Seventeen-year-old Farrah Turner is one of two Black girls in her country club community, and the only one with Black parents. Her best friend, Cherish Whitman, adopted by a white, wealthy family, is something Farrah likes to call WGS—White Girl Spoiled. With Brianne and Jerry Whitman as parents, Cherish is given the kind of adoration and coddling that even upper-class Black parents can't seem to afford—and it creates a dissonance in her best friend that Farrah can exploit.
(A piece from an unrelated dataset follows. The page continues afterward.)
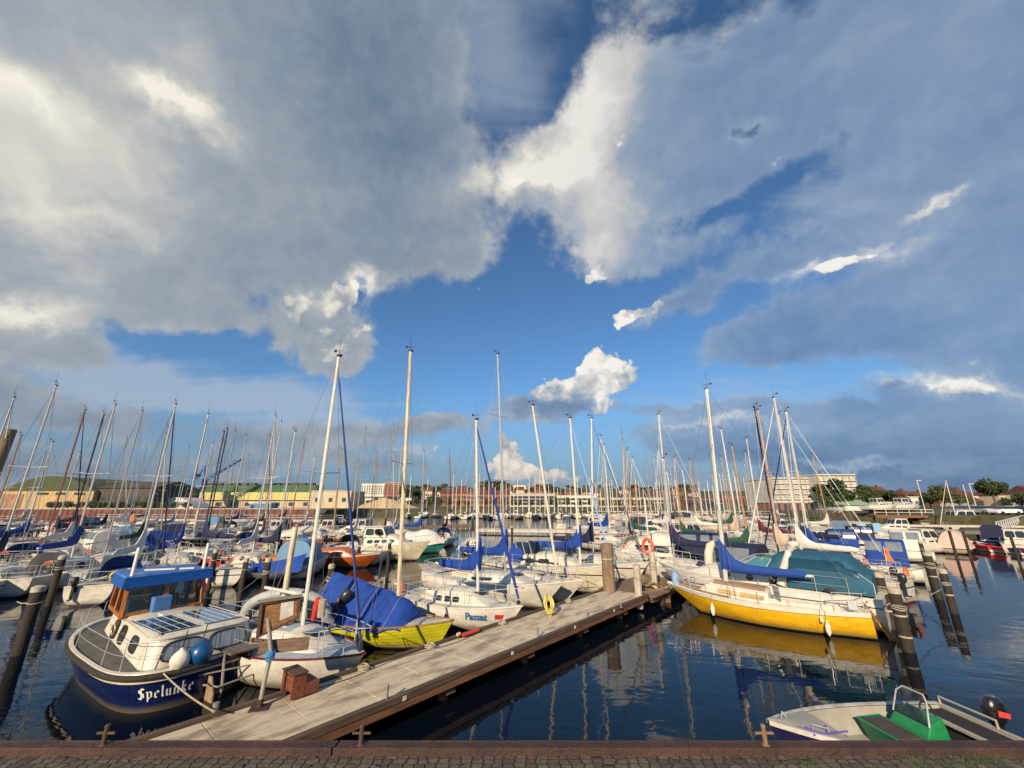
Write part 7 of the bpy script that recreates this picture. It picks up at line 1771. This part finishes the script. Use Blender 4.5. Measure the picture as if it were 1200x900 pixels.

When her own family is unexpectedly confronted with foreclosure, the calculating Farrah is determined to reassert the control she's convinced she's always had over her life by staying with Cherish, the only person she loves—even when she hates her. As troubled Farrah manipulates her way further into the Whitman family, the longer she stays, the more her own parents suggest that something is wrong in the Whitman house. She might trust them—if they didn't think something was wrong with Farrah, too. When strange things start happening at the Whitman household—debilitating illnesses, upsetting fever dreams, an inexplicable tension with Cherish's hotheaded boyfriend, and a mysterious journal that seems to keep track of what is happening to Farrah—it's nothing she can't handle. But soon everything begins to unravel when the Whitmans invite Farrah closer, and it's anyone's guess who is really in control.
Author

A somewhat-recovering expat living in the American Northeast (with one foot still firmly planted in Quebec), Bethany C Morrow writes speculative fiction for both the adult and the young adult market. Her adult debut, MEM, was an ABA 2018 Indies Introduce pick, and a June Indie Next pick, and was featured/reviewed in: Locus Magazine, the LA Times, Buzzfeed, Book Riot, Bustle, and Tor.com, among others. She was editor and contributor to TAKE THE MIC: Fictional Stories of Everyday Resistance, which released with AAL/Scholastic in October 2019. Bethany's YA debut,, A SONG BELOW WATER is a contemporary fantasy, and releases in June 2020.